• EXERCISE DESCRIPTION
Can you transcribe every line exactly and leave the pictures behind?

== == ==

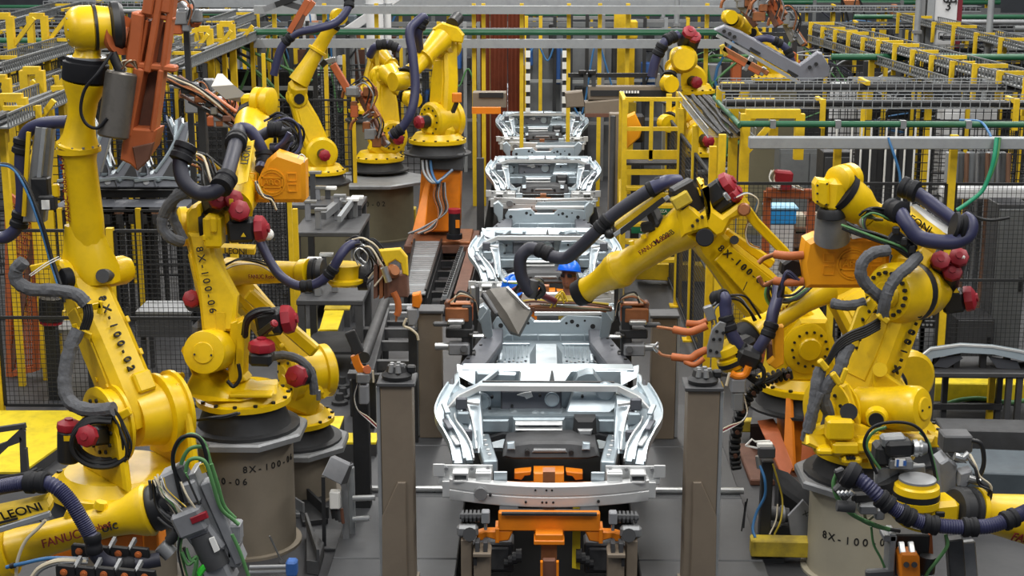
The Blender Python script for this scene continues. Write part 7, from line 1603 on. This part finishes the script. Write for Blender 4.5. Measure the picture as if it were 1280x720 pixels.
    for s_ in (-1, 1):
        e = c0+rt*(s_*.033)+hf*.082-up*.01
        part('eye', G().ball(e, .012), WHP, t); 
        part('ear', G().ball(c0+rt*(s_*.077)-hf*.005-up*.025, .028, (.4,.7,1.1), 10, 6), SKN, t)
        if glasses: part('glasses_lens', G().box(e+hf*.012-up*.002, (.052,.008,.032), (rt, hf, up), .006), GLS, t); part('glasses_arm', G().bar(e+rt*(s_*.028)+hf*.01, c0+rt*(s_*.08)-hf*.01-up*.005, .006, .01), GLS, t)
    part('mouth', G().box(c0+hf*.083-up*.088, (.045,.012,.01), (rt, hf, up), .003), mat('lip','5a3028',.5), t)
    part('collar', G().lathe(nk-V((0,0,.09)), nk-V((0,0,.03)), [(0,.115),(.6,.085),(1,.075)], 16), cloth, t)
    return t
struct('floor_2', rect(X0-.98, 14.7, X0+.98, 16.5, -.06, .02), STD, 'dark walkway plate over the pit between the first two bodies')
h1 = P(711, 344, 15.35)
worker('worker in a blue hard hat and dark glasses facing out behind the yellow forearm', h1, -.28, -.3, CLT, False, True, .0)
h2 = P(643, 362, 15.3)
worker('bent worker in a blue hard hat with lime stripe behind the slanted grey guard', h2, .75, -.5, CLD, True, False, .12)
# ---------------------------------------------------------------- clamp units beside the rear of the nearest body
def clamp_unit(sd, label):
    mr = (lambda g: g) if sd < 0 else (lambda g: g.mirror(X0+.0))
    y = 13.85; t = thing('body_clamp', label, 'clamp', (X0+sd*.80, y, .06))
    def bx(px, py, sx, sy, sz, m, nm, yy=y, b=.012): part(nm, mr(G().box(P(px,py,yy), (sx,sy,sz), b=b)), m, t)
    bx(584,415,.10,.16,.55,DKM,'tower'); bx(584,520,.09,.14,1.15,DKM,'tower_leg', y+.05)
    part('tower_column', mr(G().box((P(588,460,y).x, y+.02, .55), (.10,.14,.98), b=.01)), DKM, t)
    bx(572,391,.22,.18,.14,COP,'copper_block'); bx(560,388,.05,.12,.20,RST,'side_plate'); bx(588,390,.05,.12,.16,ORD,'side_plate'); bx(573,379,.26,.10,.03,COP,'top_plate')
    bx(570,402,.16,.08,.045,CHR,'bright_slide', y-.15); bx(552,405,.16,.06,.04,STD,'rod_end', y-.1); bx(575,414,.26,.18,.09,DKM,'jaw_block'); bx(592,418,.10,.1,.04,BLK,'jaw_tip', y-.1); bx(598,420,.12,.05,.03,CHR,'jaw_insert', y-.15)
    bx(574,435,.20,.14,.11,GRY,'cylinder_body', y-.08); part('air_cylinder', mr(G().cyl(P(544,433,y-.1), P(561,433,y-.1), .035, n=14)), CHR, t); part('cylinder_nut', mr(G().cyl(P(580,436,y-.18), P(580,436,y-.10), .035, n=6)), STD, t)
    bx(596,372,.05,.08,.25,STD,'post_plate', y+.1); bx(591,368,.05,.05,.16,CHR,'shim', y-.02)
    for k in range(3): part('cable', mr(G().tube(pp([(560+4*k,378,y-.1),(575,370-3*k,y-.1),(592,374,y-.1),(597,390+4*k,y-.05)]), .011, 6)), [COP,CWH,BLK][k], t)
    part('hose', mr(G().tube(pp([(582,440,y-.12),(578,460,y-.1),(576,500,y-.05),(574,548,y-.02)]), .016, 6)), BLK, t)
    part('plate', mr(G().prism(pp([(600,400,14.6),(612,384,14.6),(616,420,14.6),(606,430,14.6)]), (0,.04,0), .006)), ALG, t)
clamp_unit(-1, 'copper and grey clamp tower left of the nearest body rear'); clamp_unit(1, 'copper and grey clamp tower right of the nearest body rear')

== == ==

• WRITTEN REPLY
The Blender Python script for this scene continues. Write part 7, from line 1603 on. This part finishes the script. Write for Blender 4.5. Measure the picture as if it were 1280x720 pixels.
    for s_ in (-1, 1):
        e = c0+rt*(s_*.033)+hf*.082-up*.01
        part('eye', G().ball(e, .012), WHP, t); 
        part('ear', G().ball(c0+rt*(s_*.077)-hf*.005-up*.025, .028, (.4,.7,1.1), 10, 6), SKN, t)
        if glasses: part('glasses_lens', G().box(e+hf*.012-up*.002, (.052,.008,.032), (rt, hf, up), .006), GLS, t); part('glasses_arm', G().bar(e+rt*(s_*.028)+hf*.01, c0+rt*(s_*.08)-hf*.01-up*.005, .006, .01), GLS, t)
    part('mouth', G().box(c0+hf*.083-up*.088, (.045,.012,.01), (rt, hf, up), .003), mat('lip','5a3028',.5), t)
    part('collar', G().lathe(nk-V((0,0,.09)), nk-V((0,0,.03)), [(0,.115),(.6,.085),(1,.075)], 16), cloth, t)
    return t
struct('floor_2', rect(X0-.98, 14.7, X0+.98, 16.5, -.06, .02), STD, 'dark walkway plate over the pit between the first two bodies')
h1 = P(711, 344, 15.35)
worker('worker in a blue hard hat and dark glasses facing out behind the yellow forearm', h1, -.28, -.3, CLT, False, True, .0)
h2 = P(643, 362, 15.3)
worker('bent worker in a blue hard hat with lime stripe behind the slanted grey guard', h2, .75, -.5, CLD, True, False, .12)
# ---------------------------------------------------------------- clamp units beside the rear of the nearest body
def clamp_unit(sd, label):
    mr = (lambda g: g) if sd < 0 else (lambda g: g.mirror(X0+.0))
    y = 13.85; t = thing('body_clamp', label, 'clamp', (X0+sd*.80, y, .06))
    def bx(px, py, sx, sy, sz, m, nm, yy=y, b=.012): part(nm, mr(G().box(P(px,py,yy), (sx,sy,sz), b=b)), m, t)
    bx(584,415,.10,.16,.55,DKM,'tower'); bx(584,520,.09,.14,1.15,DKM,'tower_leg', y+.05)
    part('tower_column', mr(G().box((P(588,460,y).x, y+.02, .55), (.10,.14,.98), b=.01)), DKM, t)
    bx(572,391,.22,.18,.14,COP,'copper_block'); bx(560,388,.05,.12,.20,RST,'side_plate'); bx(588,390,.05,.12,.16,ORD,'side_plate'); bx(573,379,.26,.10,.03,COP,'top_plate')
    bx(570,402,.16,.08,.045,CHR,'bright_slide', y-.15); bx(552,405,.16,.06,.04,STD,'rod_end', y-.1); bx(575,414,.26,.18,.09,DKM,'jaw_block'); bx(592,418,.10,.1,.04,BLK,'jaw_tip', y-.1); bx(598,420,.12,.05,.03,CHR,'jaw_insert', y-.15)
    bx(574,435,.20,.14,.11,GRY,'cylinder_body', y-.08); part('air_cylinder', mr(G().cyl(P(544,433,y-.1), P(561,433,y-.1), .035, n=14)), CHR, t); part('cylinder_nut', mr(G().cyl(P(580,436,y-.18), P(580,436,y-.10), .035, n=6)), STD, t)
    bx(596,372,.05,.08,.25,STD,'post_plate', y+.1); bx(591,368,.05,.05,.16,CHR,'shim', y-.02)
    for k in range(3): part('cable', mr(G().tube(pp([(560+4*k,378,y-.1),(575,370-3*k,y-.1),(592,374,y-.1),(597,390+4*k,y-.05)]), .011, 6)), [COP,CWH,BLK][k], t)
    part('hose', mr(G().tube(pp([(582,440,y-.12),(578,460,y-.1),(576,500,y-.05),(574,548,y-.02)]), .016, 6)), BLK, t)
    part('plate', mr(G().prism(pp([(600,400,14.6),(612,384,14.6),(616,420,14.6),(606,430,14.6)]), (0,.04,0), .006)), ALG, t)
clamp_unit(-1, 'copper and grey clamp tower left of the nearest body rear'); clamp_unit(1, 'copper and grey clamp tower right of the nearest body rear')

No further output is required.